RHVoice is a free, open-source text-to-speech synthesizer supporting Russian, English, Portuguese, Esperanto, Georgian, Ukrainian, Kyrgyz, Tatar, Macedonian, Albanian, and Polish. It runs on Windows, Linux, and Android, plugging into standard TTS interfaces like SAPI5, Speech Dispatcher, and Android’s native APIs. It also ships its own driver for the NVDA screen reader.

The interesting bit

Instead of concatenating recorded speech fragments, RHVoice uses statistical parametric synthesis via HTS — storing only compressed statistical models rather than audio samples. The README is admirably honest about the trade-off: voices are less natural-sounding than concatenative alternatives, but the footprint stays tiny and intelligibility remains high.
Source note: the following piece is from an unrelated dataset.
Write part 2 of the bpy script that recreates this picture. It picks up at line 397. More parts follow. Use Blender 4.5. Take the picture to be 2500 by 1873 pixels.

It’s a deliberate bet that “good enough and small” beats “nearly human and bloated” for accessibility use cases.

Key highlights

  • Voices are pure statistical models — no raw speech segments shipped to users
  • Native integration with NVDA screen reader (driver included)
  • Android builds available on both F-Droid and Google Play
  • Documentation and legal info maintained in English, Russian, and Ukrainian
  • Active community channels: GitHub Discussions, mailing list, IRC, and Matrix

Caveats

  • The README notes voices “lack the naturalness” of concatenative synthesizers — worth weighing if your use case prioritizes smoothness over size
  • Prebuilt binaries exist for Windows, but Linux users must compile or find packages; the build process isn’t detailed in the README itself
  • “In theory” support for additional languages is possible, but contingent on finding or creating resources

Verdict

Screen reader users, accessibility developers, and anyone building TTS for resource-constrained devices should look here. If you need broadcast-quality narration or are allergic to compiling on Linux, look elsewhere.